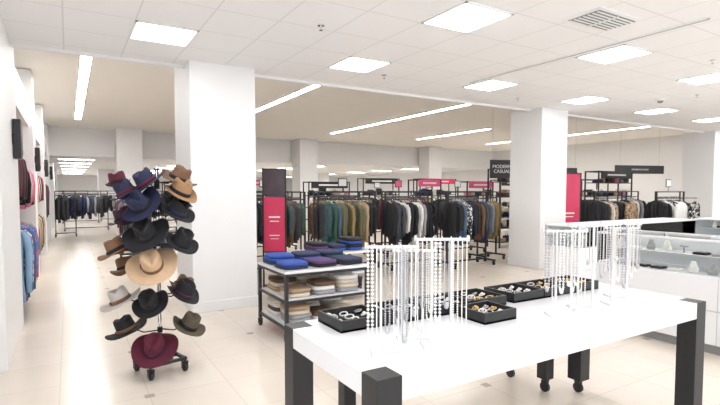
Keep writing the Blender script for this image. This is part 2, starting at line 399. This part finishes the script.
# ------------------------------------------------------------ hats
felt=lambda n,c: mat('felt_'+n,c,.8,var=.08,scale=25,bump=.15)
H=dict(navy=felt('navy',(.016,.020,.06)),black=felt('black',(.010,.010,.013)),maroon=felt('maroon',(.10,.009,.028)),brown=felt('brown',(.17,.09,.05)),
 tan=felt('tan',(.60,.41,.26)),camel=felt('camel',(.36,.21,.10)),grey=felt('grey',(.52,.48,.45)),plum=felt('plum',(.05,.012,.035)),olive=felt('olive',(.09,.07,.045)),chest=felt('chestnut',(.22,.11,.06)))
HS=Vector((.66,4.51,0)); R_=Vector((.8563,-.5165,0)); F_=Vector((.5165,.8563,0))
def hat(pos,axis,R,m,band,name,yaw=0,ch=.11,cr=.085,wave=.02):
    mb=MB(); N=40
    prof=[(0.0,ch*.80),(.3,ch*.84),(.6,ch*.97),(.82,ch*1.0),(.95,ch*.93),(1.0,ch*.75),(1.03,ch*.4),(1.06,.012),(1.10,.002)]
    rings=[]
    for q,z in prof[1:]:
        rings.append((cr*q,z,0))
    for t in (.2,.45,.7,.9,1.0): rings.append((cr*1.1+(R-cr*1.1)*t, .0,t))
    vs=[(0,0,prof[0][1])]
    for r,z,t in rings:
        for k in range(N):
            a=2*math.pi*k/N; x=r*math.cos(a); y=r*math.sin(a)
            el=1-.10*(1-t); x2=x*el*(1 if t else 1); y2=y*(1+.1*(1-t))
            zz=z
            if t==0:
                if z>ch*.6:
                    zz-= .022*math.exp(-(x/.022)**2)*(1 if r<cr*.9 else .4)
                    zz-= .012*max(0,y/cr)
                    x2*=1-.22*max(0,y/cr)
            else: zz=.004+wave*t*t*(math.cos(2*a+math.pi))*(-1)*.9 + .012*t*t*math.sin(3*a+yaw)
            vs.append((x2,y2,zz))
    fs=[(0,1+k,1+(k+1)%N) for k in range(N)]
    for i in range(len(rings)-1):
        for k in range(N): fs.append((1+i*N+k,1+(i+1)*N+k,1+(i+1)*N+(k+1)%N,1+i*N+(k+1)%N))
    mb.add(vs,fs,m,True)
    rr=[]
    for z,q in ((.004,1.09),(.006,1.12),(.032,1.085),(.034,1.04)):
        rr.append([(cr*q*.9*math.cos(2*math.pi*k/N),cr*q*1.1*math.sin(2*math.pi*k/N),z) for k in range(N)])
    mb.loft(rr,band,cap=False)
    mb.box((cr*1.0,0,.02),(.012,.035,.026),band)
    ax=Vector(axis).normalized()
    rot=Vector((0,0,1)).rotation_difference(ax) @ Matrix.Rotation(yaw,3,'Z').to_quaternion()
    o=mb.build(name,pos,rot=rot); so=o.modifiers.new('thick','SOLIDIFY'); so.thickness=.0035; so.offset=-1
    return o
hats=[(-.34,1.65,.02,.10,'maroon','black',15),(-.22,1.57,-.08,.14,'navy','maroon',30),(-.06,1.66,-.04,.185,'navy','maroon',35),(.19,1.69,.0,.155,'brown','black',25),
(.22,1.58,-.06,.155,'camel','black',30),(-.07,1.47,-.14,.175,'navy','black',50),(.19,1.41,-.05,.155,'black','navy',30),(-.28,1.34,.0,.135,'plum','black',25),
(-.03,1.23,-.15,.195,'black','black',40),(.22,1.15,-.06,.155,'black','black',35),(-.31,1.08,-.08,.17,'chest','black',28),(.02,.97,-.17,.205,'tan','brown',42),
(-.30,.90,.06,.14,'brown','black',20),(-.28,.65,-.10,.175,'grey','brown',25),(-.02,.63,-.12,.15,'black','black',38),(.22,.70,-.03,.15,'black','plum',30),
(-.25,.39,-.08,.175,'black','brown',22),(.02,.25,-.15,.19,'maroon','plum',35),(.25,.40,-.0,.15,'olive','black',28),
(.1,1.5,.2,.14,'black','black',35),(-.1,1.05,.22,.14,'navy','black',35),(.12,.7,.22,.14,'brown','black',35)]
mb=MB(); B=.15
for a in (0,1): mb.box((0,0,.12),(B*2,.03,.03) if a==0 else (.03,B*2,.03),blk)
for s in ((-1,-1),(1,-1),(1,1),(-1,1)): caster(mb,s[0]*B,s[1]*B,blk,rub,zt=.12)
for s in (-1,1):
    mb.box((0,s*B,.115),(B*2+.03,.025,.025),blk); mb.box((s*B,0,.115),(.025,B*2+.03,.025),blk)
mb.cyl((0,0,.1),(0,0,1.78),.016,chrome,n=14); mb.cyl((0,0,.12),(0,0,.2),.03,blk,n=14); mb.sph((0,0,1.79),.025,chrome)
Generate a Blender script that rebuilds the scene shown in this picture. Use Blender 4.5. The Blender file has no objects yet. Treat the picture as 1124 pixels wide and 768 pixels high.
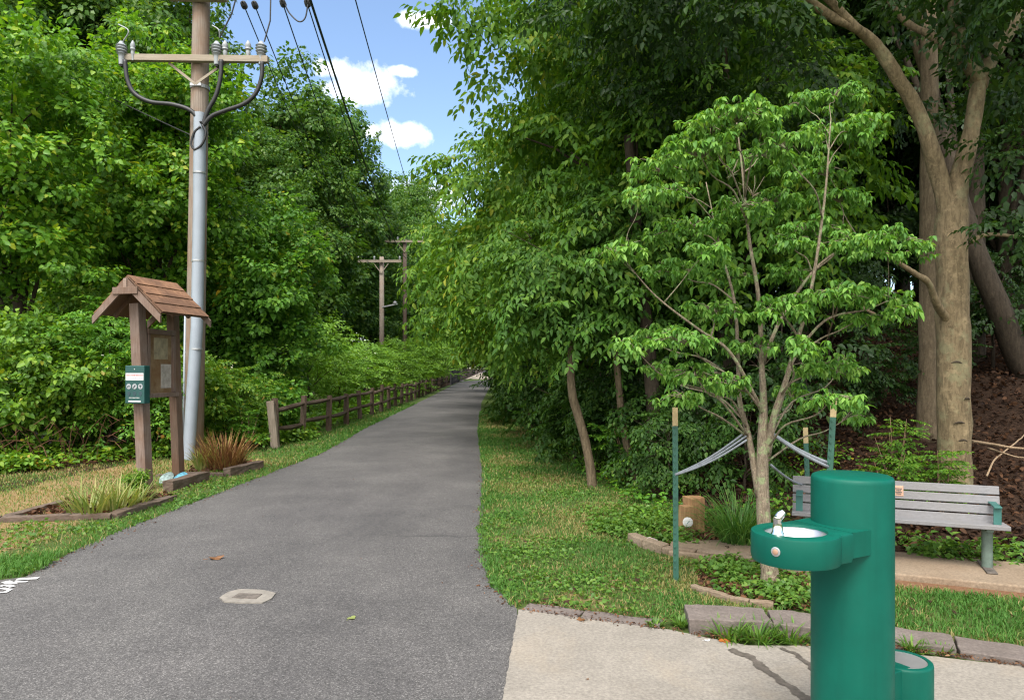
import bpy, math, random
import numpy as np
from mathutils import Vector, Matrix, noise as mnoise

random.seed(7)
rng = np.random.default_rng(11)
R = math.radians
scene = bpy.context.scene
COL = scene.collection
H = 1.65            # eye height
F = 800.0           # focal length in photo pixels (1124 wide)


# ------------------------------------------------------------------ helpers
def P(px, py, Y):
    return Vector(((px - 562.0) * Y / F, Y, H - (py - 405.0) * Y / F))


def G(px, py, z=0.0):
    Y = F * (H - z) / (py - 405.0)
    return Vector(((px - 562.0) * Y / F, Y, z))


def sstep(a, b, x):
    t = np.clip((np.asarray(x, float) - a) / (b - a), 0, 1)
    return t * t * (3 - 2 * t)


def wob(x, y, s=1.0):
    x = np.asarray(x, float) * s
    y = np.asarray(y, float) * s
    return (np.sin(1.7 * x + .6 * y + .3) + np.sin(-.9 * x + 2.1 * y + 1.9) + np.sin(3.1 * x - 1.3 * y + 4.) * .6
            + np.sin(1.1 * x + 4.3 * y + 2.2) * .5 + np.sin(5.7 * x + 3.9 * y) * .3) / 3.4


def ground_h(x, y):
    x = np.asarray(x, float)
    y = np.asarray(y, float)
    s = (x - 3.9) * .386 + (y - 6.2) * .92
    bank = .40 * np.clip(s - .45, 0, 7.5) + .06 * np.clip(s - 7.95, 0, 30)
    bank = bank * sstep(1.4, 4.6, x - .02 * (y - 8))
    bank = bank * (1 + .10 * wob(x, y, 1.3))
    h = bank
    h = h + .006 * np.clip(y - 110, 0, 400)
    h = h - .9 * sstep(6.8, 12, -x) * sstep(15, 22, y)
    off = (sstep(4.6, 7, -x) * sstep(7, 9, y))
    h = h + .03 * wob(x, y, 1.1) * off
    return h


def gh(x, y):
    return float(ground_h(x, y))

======

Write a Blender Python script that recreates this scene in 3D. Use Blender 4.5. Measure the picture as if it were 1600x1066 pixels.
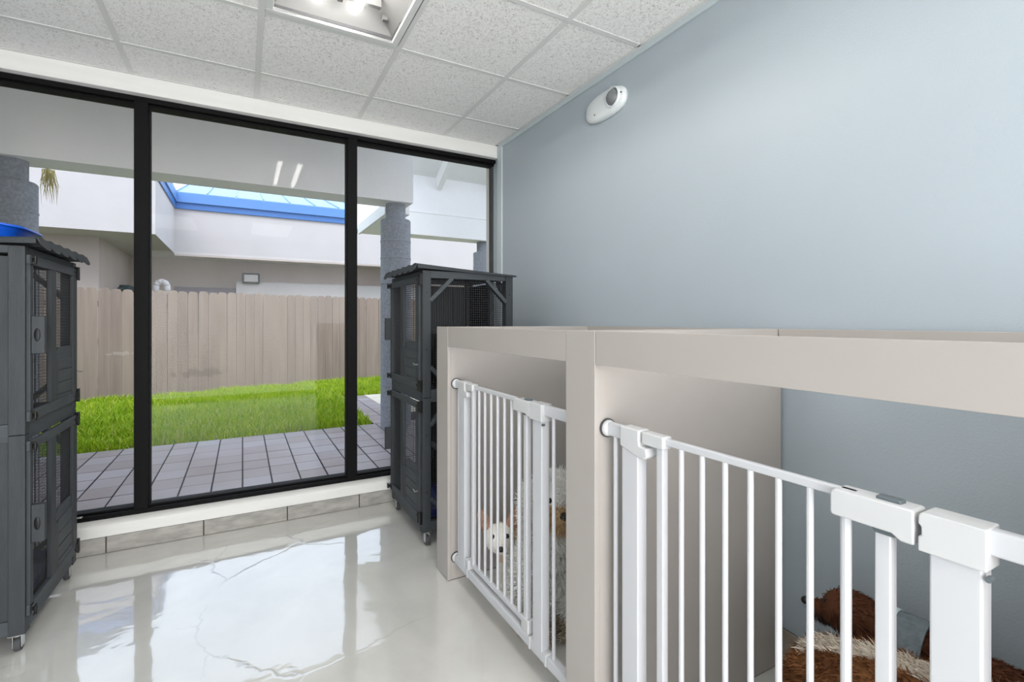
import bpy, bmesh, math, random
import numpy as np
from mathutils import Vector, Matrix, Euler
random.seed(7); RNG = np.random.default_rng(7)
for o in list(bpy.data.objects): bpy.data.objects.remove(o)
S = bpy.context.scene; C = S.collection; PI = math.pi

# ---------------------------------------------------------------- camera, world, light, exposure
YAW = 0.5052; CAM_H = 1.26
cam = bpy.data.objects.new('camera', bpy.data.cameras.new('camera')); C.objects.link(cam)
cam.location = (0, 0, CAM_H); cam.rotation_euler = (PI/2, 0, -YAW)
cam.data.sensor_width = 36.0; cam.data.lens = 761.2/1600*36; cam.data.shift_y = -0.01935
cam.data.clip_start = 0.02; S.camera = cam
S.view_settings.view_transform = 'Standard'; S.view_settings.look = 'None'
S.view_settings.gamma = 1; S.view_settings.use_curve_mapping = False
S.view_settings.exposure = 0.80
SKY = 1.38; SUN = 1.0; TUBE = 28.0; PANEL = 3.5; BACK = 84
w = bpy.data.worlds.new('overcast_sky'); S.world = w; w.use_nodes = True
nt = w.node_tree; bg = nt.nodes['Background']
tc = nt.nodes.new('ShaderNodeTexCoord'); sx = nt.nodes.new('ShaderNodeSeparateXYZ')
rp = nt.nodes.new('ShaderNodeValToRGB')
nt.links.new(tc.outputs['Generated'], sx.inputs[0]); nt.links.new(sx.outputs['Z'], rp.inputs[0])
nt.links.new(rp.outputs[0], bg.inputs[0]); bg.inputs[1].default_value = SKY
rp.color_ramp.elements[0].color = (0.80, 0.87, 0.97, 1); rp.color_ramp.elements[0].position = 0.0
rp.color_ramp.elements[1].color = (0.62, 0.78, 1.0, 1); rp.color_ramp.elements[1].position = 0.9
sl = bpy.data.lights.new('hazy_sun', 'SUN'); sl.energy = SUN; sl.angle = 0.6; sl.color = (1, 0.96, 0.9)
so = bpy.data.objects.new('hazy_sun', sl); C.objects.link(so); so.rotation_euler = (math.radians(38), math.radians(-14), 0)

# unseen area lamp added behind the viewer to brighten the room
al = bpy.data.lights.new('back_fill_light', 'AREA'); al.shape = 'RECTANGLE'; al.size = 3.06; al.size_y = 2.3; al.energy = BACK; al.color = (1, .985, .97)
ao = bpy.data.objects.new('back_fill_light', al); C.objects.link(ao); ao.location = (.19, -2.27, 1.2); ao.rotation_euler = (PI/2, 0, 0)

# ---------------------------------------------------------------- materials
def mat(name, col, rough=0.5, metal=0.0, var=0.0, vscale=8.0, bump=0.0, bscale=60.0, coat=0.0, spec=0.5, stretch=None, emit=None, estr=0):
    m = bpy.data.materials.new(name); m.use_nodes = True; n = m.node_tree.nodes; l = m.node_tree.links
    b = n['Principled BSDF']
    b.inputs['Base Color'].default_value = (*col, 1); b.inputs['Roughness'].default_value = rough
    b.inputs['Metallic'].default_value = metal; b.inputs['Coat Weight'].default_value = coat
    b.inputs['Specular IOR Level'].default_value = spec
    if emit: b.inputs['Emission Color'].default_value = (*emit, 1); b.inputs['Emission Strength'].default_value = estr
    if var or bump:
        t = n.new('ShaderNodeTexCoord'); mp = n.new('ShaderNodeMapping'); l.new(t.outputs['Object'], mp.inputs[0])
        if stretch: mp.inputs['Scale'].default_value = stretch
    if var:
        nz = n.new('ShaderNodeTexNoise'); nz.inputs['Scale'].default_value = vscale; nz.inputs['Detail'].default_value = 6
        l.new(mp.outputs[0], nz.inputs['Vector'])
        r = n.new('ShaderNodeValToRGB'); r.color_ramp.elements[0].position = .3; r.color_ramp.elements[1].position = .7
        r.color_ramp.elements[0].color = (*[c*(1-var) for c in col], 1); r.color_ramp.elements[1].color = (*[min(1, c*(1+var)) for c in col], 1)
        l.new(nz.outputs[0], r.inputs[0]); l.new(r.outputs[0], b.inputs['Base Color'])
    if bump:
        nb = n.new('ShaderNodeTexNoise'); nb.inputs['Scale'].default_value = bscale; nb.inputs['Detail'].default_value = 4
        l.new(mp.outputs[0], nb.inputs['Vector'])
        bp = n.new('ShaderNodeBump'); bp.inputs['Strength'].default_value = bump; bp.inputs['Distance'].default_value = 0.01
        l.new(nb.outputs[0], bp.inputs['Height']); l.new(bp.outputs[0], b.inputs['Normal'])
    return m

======

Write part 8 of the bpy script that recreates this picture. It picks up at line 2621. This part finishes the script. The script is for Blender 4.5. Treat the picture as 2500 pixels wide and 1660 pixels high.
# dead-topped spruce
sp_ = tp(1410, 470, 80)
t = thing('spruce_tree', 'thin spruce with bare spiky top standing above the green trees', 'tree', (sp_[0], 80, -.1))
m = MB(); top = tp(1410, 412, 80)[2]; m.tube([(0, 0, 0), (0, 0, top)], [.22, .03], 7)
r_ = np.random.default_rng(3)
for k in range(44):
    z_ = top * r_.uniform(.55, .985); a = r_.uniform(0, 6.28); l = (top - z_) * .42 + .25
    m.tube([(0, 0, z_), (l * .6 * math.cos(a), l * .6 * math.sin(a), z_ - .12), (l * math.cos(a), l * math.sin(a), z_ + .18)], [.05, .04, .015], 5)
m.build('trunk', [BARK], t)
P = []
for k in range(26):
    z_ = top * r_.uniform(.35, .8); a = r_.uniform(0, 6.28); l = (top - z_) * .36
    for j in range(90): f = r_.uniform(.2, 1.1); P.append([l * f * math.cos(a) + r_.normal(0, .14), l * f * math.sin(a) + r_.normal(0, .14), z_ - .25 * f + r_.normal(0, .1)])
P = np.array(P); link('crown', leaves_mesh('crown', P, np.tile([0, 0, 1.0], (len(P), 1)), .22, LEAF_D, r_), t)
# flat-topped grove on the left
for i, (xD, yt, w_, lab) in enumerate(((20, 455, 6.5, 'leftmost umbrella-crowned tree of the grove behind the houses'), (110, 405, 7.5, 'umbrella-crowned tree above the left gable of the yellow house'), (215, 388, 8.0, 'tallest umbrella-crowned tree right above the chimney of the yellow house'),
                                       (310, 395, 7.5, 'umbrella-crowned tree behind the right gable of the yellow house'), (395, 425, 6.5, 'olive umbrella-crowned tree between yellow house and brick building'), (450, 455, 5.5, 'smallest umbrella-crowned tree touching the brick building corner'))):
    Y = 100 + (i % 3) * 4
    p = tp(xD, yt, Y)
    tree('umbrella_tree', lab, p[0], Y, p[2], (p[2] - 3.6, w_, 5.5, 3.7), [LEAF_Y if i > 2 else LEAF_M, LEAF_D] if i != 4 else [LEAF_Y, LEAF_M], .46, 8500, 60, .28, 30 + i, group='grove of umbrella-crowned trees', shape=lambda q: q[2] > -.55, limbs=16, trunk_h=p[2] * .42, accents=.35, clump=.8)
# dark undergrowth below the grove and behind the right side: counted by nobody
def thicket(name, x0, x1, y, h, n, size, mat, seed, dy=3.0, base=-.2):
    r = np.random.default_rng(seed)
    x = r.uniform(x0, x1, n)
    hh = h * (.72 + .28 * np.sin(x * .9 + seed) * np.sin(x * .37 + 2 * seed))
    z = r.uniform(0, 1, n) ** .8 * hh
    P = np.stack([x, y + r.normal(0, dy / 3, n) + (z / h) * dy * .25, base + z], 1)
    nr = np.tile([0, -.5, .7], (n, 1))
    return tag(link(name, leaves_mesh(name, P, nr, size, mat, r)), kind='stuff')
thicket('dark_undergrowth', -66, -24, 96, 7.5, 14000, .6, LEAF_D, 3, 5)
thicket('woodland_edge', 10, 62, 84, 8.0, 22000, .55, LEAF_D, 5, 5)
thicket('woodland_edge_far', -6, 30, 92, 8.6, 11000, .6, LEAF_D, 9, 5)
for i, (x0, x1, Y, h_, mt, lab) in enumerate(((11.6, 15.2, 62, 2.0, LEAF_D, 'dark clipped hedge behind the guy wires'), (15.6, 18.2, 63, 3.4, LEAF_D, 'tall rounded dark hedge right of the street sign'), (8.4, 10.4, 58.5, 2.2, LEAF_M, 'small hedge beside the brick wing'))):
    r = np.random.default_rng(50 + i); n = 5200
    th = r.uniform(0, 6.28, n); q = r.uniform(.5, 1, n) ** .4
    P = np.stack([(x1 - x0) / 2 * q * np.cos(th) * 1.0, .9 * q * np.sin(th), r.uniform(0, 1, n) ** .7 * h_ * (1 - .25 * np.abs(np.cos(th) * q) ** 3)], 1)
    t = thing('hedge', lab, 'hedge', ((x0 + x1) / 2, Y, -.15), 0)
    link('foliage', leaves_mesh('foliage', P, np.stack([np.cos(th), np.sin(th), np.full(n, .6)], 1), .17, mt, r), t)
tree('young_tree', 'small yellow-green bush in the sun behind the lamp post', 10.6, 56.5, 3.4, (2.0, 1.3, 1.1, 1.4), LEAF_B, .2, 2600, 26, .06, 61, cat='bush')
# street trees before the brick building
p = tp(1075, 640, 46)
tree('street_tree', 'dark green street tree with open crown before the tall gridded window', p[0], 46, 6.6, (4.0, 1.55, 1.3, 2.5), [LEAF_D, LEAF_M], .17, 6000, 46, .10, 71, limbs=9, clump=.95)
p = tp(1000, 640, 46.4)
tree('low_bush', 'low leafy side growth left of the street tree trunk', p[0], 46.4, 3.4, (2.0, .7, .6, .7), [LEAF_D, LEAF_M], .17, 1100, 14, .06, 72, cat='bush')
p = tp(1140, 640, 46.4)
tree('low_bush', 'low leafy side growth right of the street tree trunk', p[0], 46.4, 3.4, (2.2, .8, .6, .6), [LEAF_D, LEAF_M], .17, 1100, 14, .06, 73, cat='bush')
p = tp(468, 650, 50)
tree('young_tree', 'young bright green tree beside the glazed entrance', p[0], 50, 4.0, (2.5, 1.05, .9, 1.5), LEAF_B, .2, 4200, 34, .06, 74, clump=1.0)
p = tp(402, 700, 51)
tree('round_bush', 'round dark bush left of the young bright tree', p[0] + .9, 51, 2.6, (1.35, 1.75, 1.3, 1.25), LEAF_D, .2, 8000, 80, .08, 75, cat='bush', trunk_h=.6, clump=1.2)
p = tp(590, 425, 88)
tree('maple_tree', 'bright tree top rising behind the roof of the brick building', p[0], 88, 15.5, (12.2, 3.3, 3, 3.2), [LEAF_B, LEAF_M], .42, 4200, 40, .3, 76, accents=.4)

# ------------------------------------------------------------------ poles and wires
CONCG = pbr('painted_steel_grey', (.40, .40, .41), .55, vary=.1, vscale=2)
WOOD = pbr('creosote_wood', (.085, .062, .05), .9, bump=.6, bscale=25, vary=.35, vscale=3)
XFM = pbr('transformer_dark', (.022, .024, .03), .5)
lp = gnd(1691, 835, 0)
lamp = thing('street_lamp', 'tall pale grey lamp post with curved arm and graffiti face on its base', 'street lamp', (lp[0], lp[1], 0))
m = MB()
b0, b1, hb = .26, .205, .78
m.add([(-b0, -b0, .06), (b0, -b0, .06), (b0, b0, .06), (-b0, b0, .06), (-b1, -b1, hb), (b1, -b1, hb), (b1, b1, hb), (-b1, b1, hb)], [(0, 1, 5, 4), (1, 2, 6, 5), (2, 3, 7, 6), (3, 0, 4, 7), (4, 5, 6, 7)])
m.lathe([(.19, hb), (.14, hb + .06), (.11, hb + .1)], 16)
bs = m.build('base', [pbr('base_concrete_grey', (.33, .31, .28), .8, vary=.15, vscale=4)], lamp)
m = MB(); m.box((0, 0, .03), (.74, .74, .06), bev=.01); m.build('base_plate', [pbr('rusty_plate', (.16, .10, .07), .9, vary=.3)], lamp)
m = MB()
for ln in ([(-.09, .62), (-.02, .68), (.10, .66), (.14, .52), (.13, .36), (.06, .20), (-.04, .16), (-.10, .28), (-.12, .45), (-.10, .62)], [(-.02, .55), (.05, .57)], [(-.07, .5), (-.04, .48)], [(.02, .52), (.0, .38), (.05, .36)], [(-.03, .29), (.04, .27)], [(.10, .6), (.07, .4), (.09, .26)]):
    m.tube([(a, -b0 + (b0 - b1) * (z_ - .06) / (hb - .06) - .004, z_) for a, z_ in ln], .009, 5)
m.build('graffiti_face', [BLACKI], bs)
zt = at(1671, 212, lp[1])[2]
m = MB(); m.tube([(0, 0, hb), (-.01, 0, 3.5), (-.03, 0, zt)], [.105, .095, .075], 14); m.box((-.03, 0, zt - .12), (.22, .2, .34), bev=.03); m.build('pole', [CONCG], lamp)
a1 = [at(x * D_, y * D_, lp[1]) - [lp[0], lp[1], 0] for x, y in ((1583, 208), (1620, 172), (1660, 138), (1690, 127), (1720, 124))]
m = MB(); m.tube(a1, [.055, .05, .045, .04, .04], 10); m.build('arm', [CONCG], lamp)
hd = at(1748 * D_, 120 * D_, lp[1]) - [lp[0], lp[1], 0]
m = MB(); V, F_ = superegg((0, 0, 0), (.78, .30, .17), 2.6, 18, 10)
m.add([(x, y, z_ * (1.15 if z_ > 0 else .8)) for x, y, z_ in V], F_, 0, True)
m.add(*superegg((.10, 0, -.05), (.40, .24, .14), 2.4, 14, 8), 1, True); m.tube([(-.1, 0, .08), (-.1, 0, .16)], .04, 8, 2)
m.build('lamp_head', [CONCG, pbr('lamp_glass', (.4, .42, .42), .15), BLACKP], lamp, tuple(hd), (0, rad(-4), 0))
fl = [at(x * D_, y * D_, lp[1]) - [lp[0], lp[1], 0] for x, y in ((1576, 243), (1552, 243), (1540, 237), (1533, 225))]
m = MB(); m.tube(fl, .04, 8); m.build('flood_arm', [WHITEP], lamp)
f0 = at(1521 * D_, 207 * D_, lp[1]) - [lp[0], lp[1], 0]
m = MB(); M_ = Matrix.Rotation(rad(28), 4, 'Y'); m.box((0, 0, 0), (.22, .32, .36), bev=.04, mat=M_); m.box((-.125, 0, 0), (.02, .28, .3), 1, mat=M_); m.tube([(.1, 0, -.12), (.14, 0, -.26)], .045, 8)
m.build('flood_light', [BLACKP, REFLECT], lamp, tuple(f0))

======

In the listing above, find the line with "Write a Blender" and the line with "so = bpy.data.objects.new('hazy_sun', sl);". Set down exactly those lines and everything between them, skipping pictures.

# Answer to the task:
Write a Blender Python script that recreates this scene in 3D. Use Blender 4.5. Measure the picture as if it were 1600x1066 pixels.
import bpy, bmesh, math, random
import numpy as np
from mathutils import Vector, Matrix, Euler
random.seed(7); RNG = np.random.default_rng(7)
for o in list(bpy.data.objects): bpy.data.objects.remove(o)
S = bpy.context.scene; C = S.collection; PI = math.pi

# ---------------------------------------------------------------- camera, world, light, exposure
YAW = 0.5052; CAM_H = 1.26
cam = bpy.data.objects.new('camera', bpy.data.cameras.new('camera')); C.objects.link(cam)
cam.location = (0, 0, CAM_H); cam.rotation_euler = (PI/2, 0, -YAW)
cam.data.sensor_width = 36.0; cam.data.lens = 761.2/1600*36; cam.data.shift_y = -0.01935
cam.data.clip_start = 0.02; S.camera = cam
S.view_settings.view_transform = 'Standard'; S.view_settings.look = 'None'
S.view_settings.gamma = 1; S.view_settings.use_curve_mapping = False
S.view_settings.exposure = 0.80
SKY = 1.38; SUN = 1.0; TUBE = 28.0; PANEL = 3.5; BACK = 84
w = bpy.data.worlds.new('overcast_sky'); S.world = w; w.use_nodes = True
nt = w.node_tree; bg = nt.nodes['Background']
tc = nt.nodes.new('ShaderNodeTexCoord'); sx = nt.nodes.new('ShaderNodeSeparateXYZ')
rp = nt.nodes.new('ShaderNodeValToRGB')
nt.links.new(tc.outputs['Generated'], sx.inputs[0]); nt.links.new(sx.outputs['Z'], rp.inputs[0])
nt.links.new(rp.outputs[0], bg.inputs[0]); bg.inputs[1].default_value = SKY
rp.color_ramp.elements[0].color = (0.80, 0.87, 0.97, 1); rp.color_ramp.elements[0].position = 0.0
rp.color_ramp.elements[1].color = (0.62, 0.78, 1.0, 1); rp.color_ramp.elements[1].position = 0.9
sl = bpy.data.lights.new('hazy_sun', 'SUN'); sl.energy = SUN; sl.angle = 0.6; sl.color = (1, 0.96, 0.9)
so = bpy.data.objects.new('hazy_sun', sl); C.objects.link(so); so.rotation_euler = (math.radians(38), math.radians(-14), 0)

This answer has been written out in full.